We usually employ the word "good" when we think of something pleasant, when we look forward to a joyous event or when we like the thing we are holding, tasting or smelling. We would doubtfully use the word to describe perhaps the darkest day in history.
But the Christian community has used the word to describe the day which is traditionally cited as the day Jesus Christ died for the sins of the world. It was the day in which He was beaten and mocked and "put to an open shame". It was the day in which He was nailed to the cross and in which our sins were "laid upon Him". It was the day in which the sun hid its face from Him. It was the day in which His loving Father in Heaven turned His back upon Him. It was the day in which He cried out in agony, "My God, My God, why hast thou forsaken me?"
Why would God forsake His Son in such a trying hour? It was because He "was made sin for us". He Who knew no sin, Who did no sin, Who could not commit sin (because He was God), was counted and treated as the worst sinner ever to have lived. He bore in His own body the sins of the whole world, took the punishment deserved by every sinner and paid the utmost farthing of the sin debt of all humanity.
It was "good" Friday because all of the things He endured were endured for you, our reader. It was for you that He died, for your sins that He paid the penalty.
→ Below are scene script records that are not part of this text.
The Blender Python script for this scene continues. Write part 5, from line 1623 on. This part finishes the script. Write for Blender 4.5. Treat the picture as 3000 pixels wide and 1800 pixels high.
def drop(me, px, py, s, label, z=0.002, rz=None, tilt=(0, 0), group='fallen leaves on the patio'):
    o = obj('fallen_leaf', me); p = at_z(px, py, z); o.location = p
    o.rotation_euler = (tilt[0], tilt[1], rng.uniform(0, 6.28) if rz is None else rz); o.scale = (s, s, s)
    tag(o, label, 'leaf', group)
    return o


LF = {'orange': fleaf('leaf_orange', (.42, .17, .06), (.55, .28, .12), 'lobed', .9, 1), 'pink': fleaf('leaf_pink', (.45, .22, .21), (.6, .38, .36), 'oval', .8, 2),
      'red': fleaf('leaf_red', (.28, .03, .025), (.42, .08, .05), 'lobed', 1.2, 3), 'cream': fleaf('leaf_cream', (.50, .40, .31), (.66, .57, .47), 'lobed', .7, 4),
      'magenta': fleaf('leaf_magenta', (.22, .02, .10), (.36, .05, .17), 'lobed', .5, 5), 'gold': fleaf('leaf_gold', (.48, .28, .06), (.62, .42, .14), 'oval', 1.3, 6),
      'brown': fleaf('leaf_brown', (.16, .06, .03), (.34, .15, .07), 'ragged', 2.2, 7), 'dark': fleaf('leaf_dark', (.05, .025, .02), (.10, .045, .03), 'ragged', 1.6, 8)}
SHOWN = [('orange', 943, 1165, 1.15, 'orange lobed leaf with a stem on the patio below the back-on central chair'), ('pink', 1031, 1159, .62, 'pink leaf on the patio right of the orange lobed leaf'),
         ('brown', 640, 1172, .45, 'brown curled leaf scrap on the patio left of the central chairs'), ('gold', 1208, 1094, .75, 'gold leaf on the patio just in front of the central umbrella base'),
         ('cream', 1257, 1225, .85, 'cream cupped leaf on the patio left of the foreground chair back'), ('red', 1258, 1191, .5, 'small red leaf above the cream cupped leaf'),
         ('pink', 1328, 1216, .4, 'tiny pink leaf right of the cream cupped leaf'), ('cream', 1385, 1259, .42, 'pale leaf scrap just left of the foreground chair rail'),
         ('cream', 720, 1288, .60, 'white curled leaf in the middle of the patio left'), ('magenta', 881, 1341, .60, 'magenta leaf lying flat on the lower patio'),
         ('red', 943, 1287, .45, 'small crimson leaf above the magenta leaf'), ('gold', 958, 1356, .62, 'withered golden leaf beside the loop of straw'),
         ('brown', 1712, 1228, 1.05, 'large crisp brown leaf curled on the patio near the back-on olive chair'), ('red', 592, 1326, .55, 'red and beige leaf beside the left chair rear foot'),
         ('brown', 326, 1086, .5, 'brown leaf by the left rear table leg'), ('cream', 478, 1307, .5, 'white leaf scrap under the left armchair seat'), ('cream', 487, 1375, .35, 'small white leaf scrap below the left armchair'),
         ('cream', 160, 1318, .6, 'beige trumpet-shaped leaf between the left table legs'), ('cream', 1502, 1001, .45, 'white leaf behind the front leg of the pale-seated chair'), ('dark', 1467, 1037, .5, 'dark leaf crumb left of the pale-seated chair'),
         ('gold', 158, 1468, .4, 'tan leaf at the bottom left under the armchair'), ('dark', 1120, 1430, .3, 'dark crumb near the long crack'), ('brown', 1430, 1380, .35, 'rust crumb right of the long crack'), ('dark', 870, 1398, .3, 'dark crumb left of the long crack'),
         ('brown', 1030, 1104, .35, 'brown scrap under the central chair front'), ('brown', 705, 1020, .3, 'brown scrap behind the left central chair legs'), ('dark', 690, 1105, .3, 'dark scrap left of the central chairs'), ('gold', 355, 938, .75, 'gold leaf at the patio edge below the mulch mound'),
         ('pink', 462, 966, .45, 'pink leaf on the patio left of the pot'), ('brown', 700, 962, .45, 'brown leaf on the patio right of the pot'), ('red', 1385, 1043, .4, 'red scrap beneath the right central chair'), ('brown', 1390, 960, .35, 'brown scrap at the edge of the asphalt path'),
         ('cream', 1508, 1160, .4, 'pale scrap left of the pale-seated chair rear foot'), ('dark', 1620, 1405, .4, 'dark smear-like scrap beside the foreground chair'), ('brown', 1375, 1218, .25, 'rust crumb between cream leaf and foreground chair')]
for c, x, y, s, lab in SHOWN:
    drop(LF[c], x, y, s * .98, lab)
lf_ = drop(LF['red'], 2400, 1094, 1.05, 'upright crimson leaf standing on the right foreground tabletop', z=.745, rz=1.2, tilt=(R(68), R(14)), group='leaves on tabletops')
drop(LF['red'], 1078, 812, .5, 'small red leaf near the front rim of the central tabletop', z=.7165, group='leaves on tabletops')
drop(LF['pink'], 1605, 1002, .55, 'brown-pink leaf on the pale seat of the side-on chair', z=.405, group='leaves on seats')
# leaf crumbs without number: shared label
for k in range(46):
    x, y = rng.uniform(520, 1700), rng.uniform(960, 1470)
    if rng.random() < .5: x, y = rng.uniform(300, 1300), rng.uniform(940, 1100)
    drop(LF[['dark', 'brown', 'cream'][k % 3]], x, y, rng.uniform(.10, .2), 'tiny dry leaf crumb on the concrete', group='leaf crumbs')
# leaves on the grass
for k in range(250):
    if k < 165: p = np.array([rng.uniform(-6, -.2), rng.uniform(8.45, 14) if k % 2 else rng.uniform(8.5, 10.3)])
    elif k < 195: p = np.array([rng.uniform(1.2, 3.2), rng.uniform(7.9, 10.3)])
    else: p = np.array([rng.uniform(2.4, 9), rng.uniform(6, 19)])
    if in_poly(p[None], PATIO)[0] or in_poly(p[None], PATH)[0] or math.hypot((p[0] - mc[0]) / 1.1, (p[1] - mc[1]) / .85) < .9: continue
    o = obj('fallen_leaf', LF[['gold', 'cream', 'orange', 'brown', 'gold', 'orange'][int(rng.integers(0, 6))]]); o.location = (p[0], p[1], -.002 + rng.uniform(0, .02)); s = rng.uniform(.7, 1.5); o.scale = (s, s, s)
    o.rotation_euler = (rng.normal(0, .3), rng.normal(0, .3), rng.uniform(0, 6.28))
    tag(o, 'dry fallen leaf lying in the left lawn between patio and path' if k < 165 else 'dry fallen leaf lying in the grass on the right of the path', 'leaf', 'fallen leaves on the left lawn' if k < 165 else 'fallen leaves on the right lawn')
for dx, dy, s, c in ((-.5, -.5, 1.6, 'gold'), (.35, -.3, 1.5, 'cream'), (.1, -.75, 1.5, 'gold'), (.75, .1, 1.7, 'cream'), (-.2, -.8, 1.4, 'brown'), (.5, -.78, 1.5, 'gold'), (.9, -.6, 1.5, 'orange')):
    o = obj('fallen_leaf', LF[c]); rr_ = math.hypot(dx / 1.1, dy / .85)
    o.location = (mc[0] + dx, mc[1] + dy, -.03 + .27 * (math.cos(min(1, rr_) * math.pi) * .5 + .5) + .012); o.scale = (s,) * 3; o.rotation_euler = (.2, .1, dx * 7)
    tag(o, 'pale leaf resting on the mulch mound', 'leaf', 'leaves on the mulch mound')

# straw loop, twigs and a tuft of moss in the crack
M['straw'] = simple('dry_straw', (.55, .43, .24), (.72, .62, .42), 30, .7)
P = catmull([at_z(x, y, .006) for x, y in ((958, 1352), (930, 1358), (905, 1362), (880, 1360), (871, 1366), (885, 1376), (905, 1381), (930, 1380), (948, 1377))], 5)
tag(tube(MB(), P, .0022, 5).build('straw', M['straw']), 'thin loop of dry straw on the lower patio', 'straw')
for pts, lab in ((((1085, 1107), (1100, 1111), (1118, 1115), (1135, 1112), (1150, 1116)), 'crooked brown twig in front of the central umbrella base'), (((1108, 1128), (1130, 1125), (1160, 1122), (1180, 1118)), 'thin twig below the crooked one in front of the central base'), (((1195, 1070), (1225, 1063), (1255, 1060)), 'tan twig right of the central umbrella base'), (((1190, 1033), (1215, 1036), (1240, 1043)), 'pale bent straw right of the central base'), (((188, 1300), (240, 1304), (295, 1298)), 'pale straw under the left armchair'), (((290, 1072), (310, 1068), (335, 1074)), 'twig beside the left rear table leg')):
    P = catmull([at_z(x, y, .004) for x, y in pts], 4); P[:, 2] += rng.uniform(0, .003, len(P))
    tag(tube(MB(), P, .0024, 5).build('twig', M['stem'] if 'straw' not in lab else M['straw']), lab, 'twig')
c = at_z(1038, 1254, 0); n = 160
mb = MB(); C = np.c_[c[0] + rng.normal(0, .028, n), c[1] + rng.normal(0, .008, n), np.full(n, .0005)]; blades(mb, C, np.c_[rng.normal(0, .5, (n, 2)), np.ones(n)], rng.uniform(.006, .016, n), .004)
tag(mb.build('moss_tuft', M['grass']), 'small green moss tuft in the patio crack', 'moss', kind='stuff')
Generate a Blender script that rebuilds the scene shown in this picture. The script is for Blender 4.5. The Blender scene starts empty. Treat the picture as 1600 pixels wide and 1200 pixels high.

His atoning work on that Friday was certainly good, and it was a good thing for you that He performed it. Without His atonement you have no hope of any relationship with a holy God. You are lost and without hope apart from that work on the cross.
But there is yet one thing lacking. Without that one thing His work is of no effect for you. That one thing is your personal acceptance of Jesus Christ as your own Savior. Acknowledge your sin, admit your inability to save yourself by ritual or good works, and, by faith, trust Christ alone as your personal Savior. "But as many as received him, to them gave he power to become the sons of God, even to them that believe in his name" (John 1:12).
Good Friday is the Friday before Christ's resurrection on Sunday. That was undoubtedly the most glorious day in history. It indicated God's acceptance of Christ's atoning work in full payment for sin. Both events are forever linked in God's redemptive plan and neither can be excluded in that plan. Certainly that Sunday was glorious for its meaning. Friday was good for its accomplishment for all of us sinners.